:: INFORMATION SHOWN

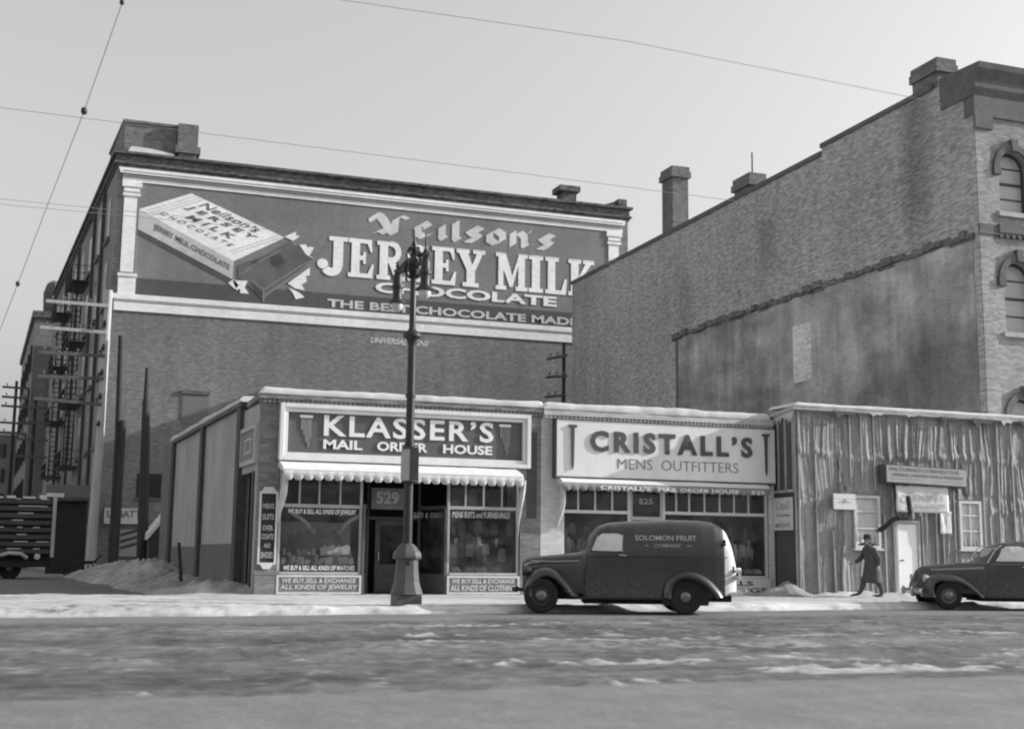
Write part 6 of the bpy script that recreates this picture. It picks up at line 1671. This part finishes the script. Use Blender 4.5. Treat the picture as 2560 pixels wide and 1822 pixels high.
# head details
b = MB(); b.lathe([(.068, 1.475), (.082, 1.52), (.088, 1.57), (.085, 1.62), (.07, 1.67), (.03, 1.70)], (-.10, 0, 0), n=16)
b.add([(-.185, -.014, 1.575), (-.185, .014, 1.575), (-.212, 0, 1.555), (-.18, 0, 1.60)], [(0, 1, 2), (0, 2, 3), (1, 3, 2)])
for s in (-1, 1): b.ball((-.09, s * .088, 1.57), .022, 8, 1.4)
hdm = obj("face", b, "skin", bodyo, local=True, smooth=60)
b = MB()
for s in (-1, 1): b.ball((-.178, s * .03, 1.593), .010, 6)
b.box(-.184, -.176, -.022, .022, 1.525, 1.531); obj("eyes_and_mouth", b, "ink", hdm, local=True)
b = MB(); b.lathe([(.088, 1.60), (.092, 1.55), (.08, 1.50)], (-.085, 0, 0), n=14); obj("hair", b, "hat", pr, local=True, smooth=60)
b = MB(); b.lathe([(.150, 1.635), (.155, 1.645), (.10, 1.655), (.098, 1.70), (.092, 1.755), (.07, 1.775), (.03, 1.762), (.005, 1.757)], (-.105, 0, 0), n=20); obj("hat", b, "hat", pr, local=True, smooth=50)
# hands: palm, four bent fingers and a thumb each
for (c, d, s) in (((.04, -.24, .87), (-.05, .0, -1), -1), ((-.37, .22, .96), (-.95, -.05, -.3), 1)):
    c = Vector(c); d = Vector(d).normalized(); sx_ = Vector((1, 0, 0)) if abs(d.x) < .5 else Vector((0, 0, 1)); sx_ = (sx_ - d * sx_.dot(d)).normalized(); nn = d.cross(sx_)
    b = MB(); b.tube([c, c + d * .045, c + d * .085], [.026, .036, .032], 8)
    for k, L in enumerate((.062, .072, .068, .054)):
        p = c + d * .085 + sx_ * (.024 - .016 * k); b.tube([p, p + d * L * .5, p + d * L * .8 + nn * .02 * s, p + d * L * .85 + nn * .04 * s], [.009, .0085, .008, .006], 6)
    p = c + d * .03 + sx_ * .03; b.tube([p, p + d * .03 + sx_ * .022, p + d * .058 + sx_ * .022 + nn * .01 * s], [.011, .010, .005], 6)
    obj("hand", b, "skin", bodyo, local=True, smooth=60)
for (c, a_) in (((.11, -.10, .045), .15), ((-.40, .09, .07), -.12)):
    P = []
    for (dx, w_, h_) in ((.10, .02, .03), (.085, .04, .06), (.04, .045, .075), (-.03, .045, .055), (-.10, .048, .042), (-.15, .04, .034), (-.175, .015, .02)):
        P.append([(c[0] + dx, c[1] + w_ * cos(t_), c[2] - .03 + a_ * dx * -1 + h_ * max(0, sin(t_)) * 1.1) for t_ in [pi * 2 * k / 12 for k in range(13)]])
    b = MB(); b.grid(P); b.f += [tuple(range(13)), tuple(range(len(b.v) - 13, len(b.v)))]; obj("shoe", b, "shoe", pr, local=True, smooth=60)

::::

### WHAT TO DO
Repeat the data exactly, excluding the pictures.

### THE COMPLETED TASK
Write part 6 of the bpy script that recreates this picture. It picks up at line 1671. This part finishes the script. Use Blender 4.5. Treat the picture as 2560 pixels wide and 1822 pixels high.
# head details
b = MB(); b.lathe([(.068, 1.475), (.082, 1.52), (.088, 1.57), (.085, 1.62), (.07, 1.67), (.03, 1.70)], (-.10, 0, 0), n=16)
b.add([(-.185, -.014, 1.575), (-.185, .014, 1.575), (-.212, 0, 1.555), (-.18, 0, 1.60)], [(0, 1, 2), (0, 2, 3), (1, 3, 2)])
for s in (-1, 1): b.ball((-.09, s * .088, 1.57), .022, 8, 1.4)
hdm = obj("face", b, "skin", bodyo, local=True, smooth=60)
b = MB()
for s in (-1, 1): b.ball((-.178, s * .03, 1.593), .010, 6)
b.box(-.184, -.176, -.022, .022, 1.525, 1.531); obj("eyes_and_mouth", b, "ink", hdm, local=True)
b = MB(); b.lathe([(.088, 1.60), (.092, 1.55), (.08, 1.50)], (-.085, 0, 0), n=14); obj("hair", b, "hat", pr, local=True, smooth=60)
b = MB(); b.lathe([(.150, 1.635), (.155, 1.645), (.10, 1.655), (.098, 1.70), (.092, 1.755), (.07, 1.775), (.03, 1.762), (.005, 1.757)], (-.105, 0, 0), n=20); obj("hat", b, "hat", pr, local=True, smooth=50)
# hands: palm, four bent fingers and a thumb each
for (c, d, s) in (((.04, -.24, .87), (-.05, .0, -1), -1), ((-.37, .22, .96), (-.95, -.05, -.3), 1)):
    c = Vector(c); d = Vector(d).normalized(); sx_ = Vector((1, 0, 0)) if abs(d.x) < .5 else Vector((0, 0, 1)); sx_ = (sx_ - d * sx_.dot(d)).normalized(); nn = d.cross(sx_)
    b = MB(); b.tube([c, c + d * .045, c + d * .085], [.026, .036, .032], 8)
    for k, L in enumerate((.062, .072, .068, .054)):
        p = c + d * .085 + sx_ * (.024 - .016 * k); b.tube([p, p + d * L * .5, p + d * L * .8 + nn * .02 * s, p + d * L * .85 + nn * .04 * s], [.009, .0085, .008, .006], 6)
    p = c + d * .03 + sx_ * .03; b.tube([p, p + d * .03 + sx_ * .022, p + d * .058 + sx_ * .022 + nn * .01 * s], [.011, .010, .005], 6)
    obj("hand", b, "skin", bodyo, local=True, smooth=60)
for (c, a_) in (((.11, -.10, .045), .15), ((-.40, .09, .07), -.12)):
    P = []
    for (dx, w_, h_) in ((.10, .02, .03), (.085, .04, .06), (.04, .045, .075), (-.03, .045, .055), (-.10, .048, .042), (-.15, .04, .034), (-.175, .015, .02)):
        P.append([(c[0] + dx, c[1] + w_ * cos(t_), c[2] - .03 + a_ * dx * -1 + h_ * max(0, sin(t_)) * 1.1) for t_ in [pi * 2 * k / 12 for k in range(13)]])
    b = MB(); b.grid(P); b.f += [tuple(range(13)), tuple(range(len(b.v) - 13, len(b.v)))]; obj("shoe", b, "shoe", pr, local=True, smooth=60)